Let me give an example. Many years ago (in the early 90s) we launched an overhead projector. It cost five times more than the leading brand. And people were surprised. But the projector had some fundamental differences. Its lighting was clear and crisp. Projectors sold in India then had yellowish light, and one could not read anything.

Also, ours had no fan inside it unlike traditional projectors which created a lot of noise. Our projector even featured two bulbs. So if one of them blew a fuse, you had to just flick a switch. But we struggled to talk about the concept. We were unable to penetrate the student market but we started getting into boardrooms, where they admired its functionality.

As people understood the value, and as the ability to buy expensive things improved, the projectors started selling. So instead of one projector every month, we were selling 500-1,000 every month.   

Now no one has overhead projectors, and even schools and colleges seem to have multimedia projectors which cost up to Rs 3 lakh compared with the Rs 5,000-Rs 25,000 spent on overhead projectors before.

Could you share some of the innovations which have come out of your India R&D?

We have a large R&D presence in Bengaluru and a technical centre in Delhi. Our R&D centre is fundamentally meant for India. It so happens that some of our products end up having relevance to outside markets as well.

Our India team recently created an exciting product called Daylight Tubular Guidance System. It captures sunlight through a tube and using 3M diffuser films, spreads light evenly in the room. We launched the product a few months ago. Right now it is at factory shop floors. We will also look at exports.

Again, we supply a lot of products for OEM car manufacturing. One of them is acoustical installation, where we are the global leader. In India, we had a unique request from some customers to reduce the noise from the engine block because the engine quality is not as sophisticated. Especially in smaller cars.

You can always put a physical barrier between the engine block and the  steering and reduce the noise but the weight goes up, along with fuel consumption.
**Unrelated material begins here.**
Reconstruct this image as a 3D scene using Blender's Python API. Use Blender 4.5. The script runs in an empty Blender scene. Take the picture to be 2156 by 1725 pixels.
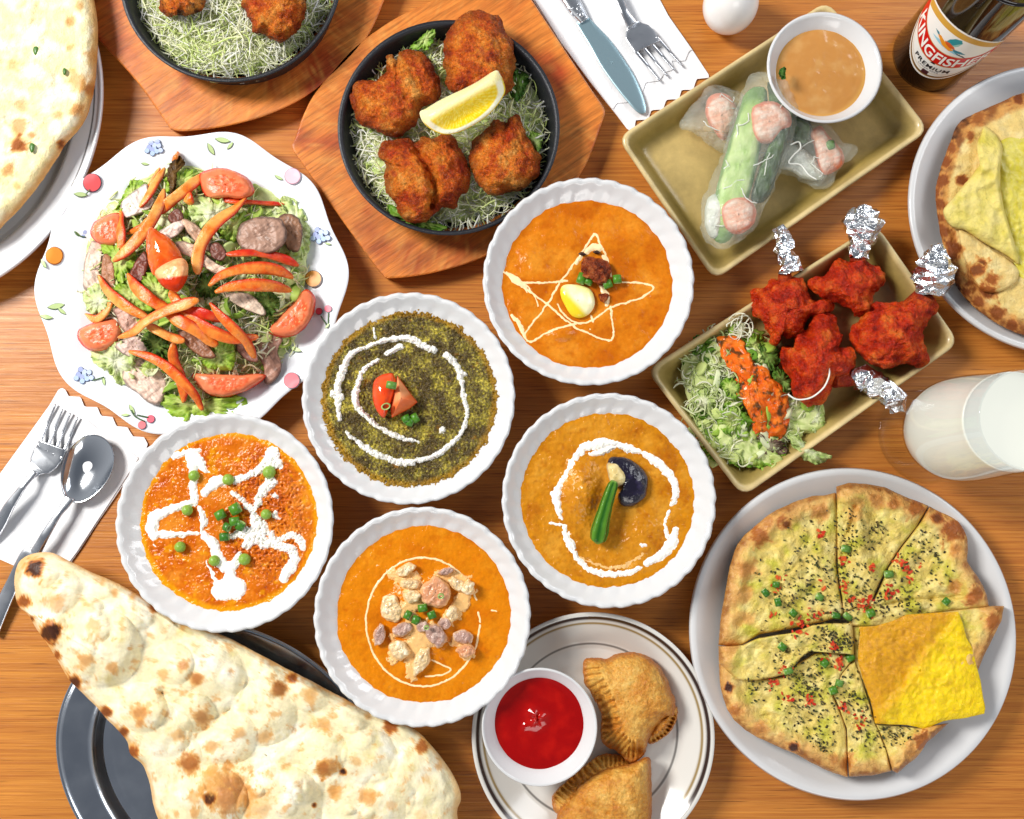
import bpy, math, random
import numpy as np
from math import sin, cos, pi, radians, sqrt, atan2

C = bpy.context.scene.collection
S = bpy.context.scene
# ------------------------------------------------------------------ camera
CAM_H = 0.70                       # metres above the table
FPX = 2156 * 32.73 / 36.0          # focal length in photo units (photo is 2156 x 1725 units here)
PHI = math.atan(180.0 / FPX)       # slight tilt
CAM_Y = -CAM_H * math.tan(PHI)
cd = bpy.data.cameras.new('camera'); cam = bpy.data.objects.new('camera', cd); C.objects.link(cam)
cd.lens = 32.73; cd.sensor_width = 36.0; cd.clip_start = 0.01; cd.clip_end = 50
cam.location = (0, CAM_Y, CAM_H); cam.rotation_euler = (PHI, 0, 0)
S.camera = cam
# ------------------------------------------------------------------ light
w = bpy.data.worlds.new("World"); S.world = w; w.use_nodes = True
bg = w.node_tree.nodes['Background']; bg.inputs[1].default_value = 1.0
# a plain room: pale walls round about, a dim ceiling above
_tc = w.node_tree.nodes.new('ShaderNodeTexCoord'); _sx = w.node_tree.nodes.new('ShaderNodeSeparateXYZ'); _cr = w.node_tree.nodes.new('ShaderNodeValToRGB')
w.node_tree.links.new(_tc.outputs['Generated'], _sx.inputs[0]); w.node_tree.links.new(_sx.outputs['Z'], _cr.inputs[0]); w.node_tree.links.new(_cr.outputs[0], bg.inputs[0])
_cr.color_ramp.elements[0].position = .05; _cr.color_ramp.elements[0].color = (.42, .43, .45, 1); _cr.color_ramp.elements[1].position = .95; _cr.color_ramp.elements[1].color = (.12, .13, .15, 1)
def area(name, loc, target, size, power, color):
    l = bpy.data.lights.new(name, 'AREA'); l.shape = 'RECTANGLE'; l.size = size[0]; l.size_y = size[1]
    l.energy = power; l.color = color
    o = bpy.data.objects.new(name, l); C.objects.link(o); o.location = loc
    from mathutils import Vector
    d = Vector(target) - Vector(loc); o.rotation_euler = d.to_track_quat('-Z', 'Y').to_euler()
    return o
area('window_light', (-1.25, 0.62, 1.30), (0.0, 0.0, 0), (0.50, 0.55), 42, (1.0, 0.97, 0.92))
area('side_fill', (1.15, 0.75, 1.0), (0.1, 0, 0), (0.9, 0.5), 8, (0.95, 0.97, 1.0))  # unseen fill lamp, added to lift the whites from the right
area('front_fill', (0.3, -1.5, 0.95), (0.1, 0, 0), (1.0, 0.5), 6.5, (1.0, 0.97, 0.93))  # soft fill added out of view in front, to lighten the shadows
S.view_settings.view_transform = 'Standard'; S.view_settings.look = 'None'
S.view_settings.exposure = 0.15; S.view_settings.gamma = 1.0
S.cycles.max_bounces = 8; S.cycles.transparent_max_bounces = 12
S.cycles.caustics_reflective = False; S.cycles.caustics_refractive = False

# ------------------------------------------------------------------ maths helpers
CP, SP = cos(PHI), sin(PHI)
def W(D, z=0.0):
    """a point of the place at height z, given where the photograph shows it"""
    D = np.asarray(D, float); one = D.ndim == 1
    D = np.atleast_2d(D); z = np.broadcast_to(np.asarray(z, float), (len(D),))
    x = (D[:, 0] - 1078) / FPX; y = (862.5 - D[:, 1]) / FPX
    dy = y * CP + SP; dz = y * SP - CP
    t = (z - CAM_H) / dz
    r = np.stack([x * t, CAM_Y + dy * t, z], 1)
    return r[0] if one else r
def SC(D, z=0.0):
    return float(np.linalg.norm(W((D[0] + 50, D[1]), z) - W((D[0] - 50, D[1]), z))) / 100
def Q(k, P):
    """crop coordinates noted while studying the photograph -> photo units"""
    x0, y0, s = {1: (0, 0, .3472), 2: (673.7, 0, .3472), 3: (1407.4, 0, .3472), 4: (0, 561.5, .3472), 5: (673.7, 561.5, .3472),
                 6: (1347.5, 374.3, .375), 7: (0, 1125.9, .3472), 8: (673.7, 1125.9, .3472), 9: (1407.4, 973.2, .4357), 0: (0, 0, 1)}[k]
    P = np.asarray(P, float)
    return P * s + np.array([x0, y0])
_rs = np.random.RandomState(7)
_perm = _rs.permutation(256); _perm = np.concatenate([_perm, _perm, _perm])
_g = _rs.normal(size=(256, 3)); _g /= np.linalg.norm(_g, axis=1)[:, None]
def n3(P):
    P = np.asarray(P, float); i = np.floor(P).astype(int); f = P - i; u = f * f * f * (f * (f * 6 - 15) + 10); i &= 255
    r = 0
    for a in (0, 1):
        wx = u[:, 0] if a else 1 - u[:, 0]; pa = _perm[(i[:, 0] + a) & 255]
        for b in (0, 1):
            wy = u[:, 1] if b else 1 - u[:, 1]; pb = _perm[(pa + i[:, 1] + b) & 255]
            for c in (0, 1):
                wz = u[:, 2] if c else 1 - u[:, 2]; g = _g[_perm[(pb + i[:, 2] + c) & 255]]
                d = g[:, 0] * (f[:, 0] - a) + g[:, 1] * (f[:, 1] - b) + g[:, 2] * (f[:, 2] - c)
                r = r + wx * wy * wz * d
    return r * 1.5
def fbm(P, octv=4, seed=0.0, ridge=False, gain=.5):
    P = np.asarray(P, float) + seed * 17.31; a = 1.0; t = 0; s = 0
    for k in range(octv):
        v = n3(P)
        if ridge: v = 1 - 2 * np.abs(v)
        t = t + a * v; s += a; a *= gain; P = P * 2.03 + 5.1
    return t / s
def f2(D, scale, octv=4, seed=0.0, ridge=False):
    D = np.asarray(D, float)
    return fbm(np.stack([D[:, 0] / scale, D[:, 1] / scale, np.zeros(len(D))], 1), octv, seed, ridge)
def L(c):
    c = np.asarray(c, float) / 255.0
    return np.where(c <= .04045, c / 12.92, ((c + .055) / 1.055) ** 2.4)
def mix(a, b, t):
    t = np.clip(np.asarray(t, float), 0, 1)
    a = np.asarray(a, float); b = np.asarray(b, float)
    return a * (1 - t[..., None]) + b * t[..., None]
def ss(e0, e1, x):
    t = np.clip((np.asarray(x, float) - e0) / (e1 - e0), 0, 1); return t * t * (3 - 2 * t)
def resample(pts, m, closed=True, smooth=True):
    P = np.asarray(pts, float); n = len(P); out = []
    if smooth:
        for i in range(n if closed else n - 1):
            if closed: p0, p1, p2, p3 = P[i - 1], P[i], P[(i + 1) % n], P[(i + 2) % n]
            else: p0, p1, p2, p3 = P[max(i - 1, 0)], P[i], P[i + 1], P[min(i + 2, n - 1)]
            for k in range(10):
                t = k / 10
                out.append(.5 * (2 * p1 + (p2 - p0) * t + (2 * p0 - 5 * p1 + 4 * p2 - p3) * t * t + (3 * p1 - p0 - 3 * p2 + p3) * t ** 3))
    else:
        out = list(P) if closed else list(P[:-1])
    out.append(out[0] if closed else P[-1])
    out = np.array(out); d = np.r_[0, np.cumsum(np.linalg.norm(np.diff(out, axis=0), axis=1))]
    q = np.linspace(0, d[-1], m + 1)[:-1] if closed else np.linspace(0, d[-1], m)
    return np.stack([np.interp(q, d, out[:, k]) for k in range(out.shape[1])], 1)
def inside(P, poly):
    P = np.asarray(P, float); poly = np.asarray(poly, float); r = np.zeros(len(P), bool); j = len(poly) - 1
    for i in range(len(poly)):
        xi, yi = poly[i]; xj, yj = poly[j]
        if yi != yj:
            r ^= ((yi > P[:, 1]) != (yj > P[:, 1])) & (P[:, 0] < (xj - xi) * (P[:, 1] - yi) / (yj - yi) + xi)
        j = i
    return r
def dseg(P, A):
    """distance from points to a polyline, and parameter 0..1 along it"""
    A = np.asarray(A, float); best = np.full(len(P), 1e9); par = np.zeros(len(P)); n = max(len(A) - 1, 1)
    if len(A) == 1: return np.linalg.norm(P - A[0], axis=1), par
    for i in range(len(A) - 1):
        a, b = A[i], A[i + 1]; ab = b - a
        t = np.clip(((P - a) @ ab) / max(ab @ ab, 1e-9), 0, 1)
        d = np.linalg.norm(P - a - t[:, None] * ab, axis=1); m = d < best
        best = np.where(m, d, best); par = np.where(m, (i + t) / n, par)
    return best, par
def ramp(x, stops):
    xs = [s[0] for s in stops]; cs = np.array([L(s[1]) for s in stops])
    return np.stack([np.interp(x, xs, cs[:, k]) for k in range(3)], 1)
def gridf(n, m, wrap=True, off=0):
    i = np.arange(n - 1)[:, None]; j = np.arange(m if wrap else m - 1)[None]; j2 = (j + 1) % m
    return (np.stack([i * m + j, (i + 1) * m + j, (i + 1) * m + j2, i * m + j2], -1).reshape(-1, 4) + off)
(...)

You have to have light-weight, but heat-resistant acoustical material.

This is a challenge that our R&D engineers solved six-eight months ago and we launched the product in India for a few customers who have received it well. This is another product that has good application outside India.

Globally, how many products do you have?

I can never tell you on any one particular day. We typically say that we sell upwards of 60,000 products.

How many of them are offered in India?

I would say we are probably in the 6,000-odd range. We still have a large opportunity to go forward. The real question is which one is relevant to the market in India, and where does the company make money. That’s our focus now.

Isn’t 3M an unusual company to have so many products at a time when the emphasis is on companies focusing on their core competencies?

3M’s diverse products are connected by the common technology platforms they share. We globally have around 46 such platforms. To give an example, we first created microspheres (glass spheres) decades ago. Somebody decided to stick them in paint and put them inside painted signboards. They become visible at night.

With that glass sphere technology, we created the entire traffic signage business. Then of course we realised that rain water forms a layer of film on the glass, reducing visibility. So we thought of putting plastic sheeting on top to sandwich the glass beads inside so the water drains off.

That’s how reflector sheeting was created. From that glass bead technology, and the concept of reflecting backlight, we went on to create computer screen filters. So if someone asks why are we selling traffic signs and selling computer filters, the connection is our technology. We use the same technology to create different products for different applications.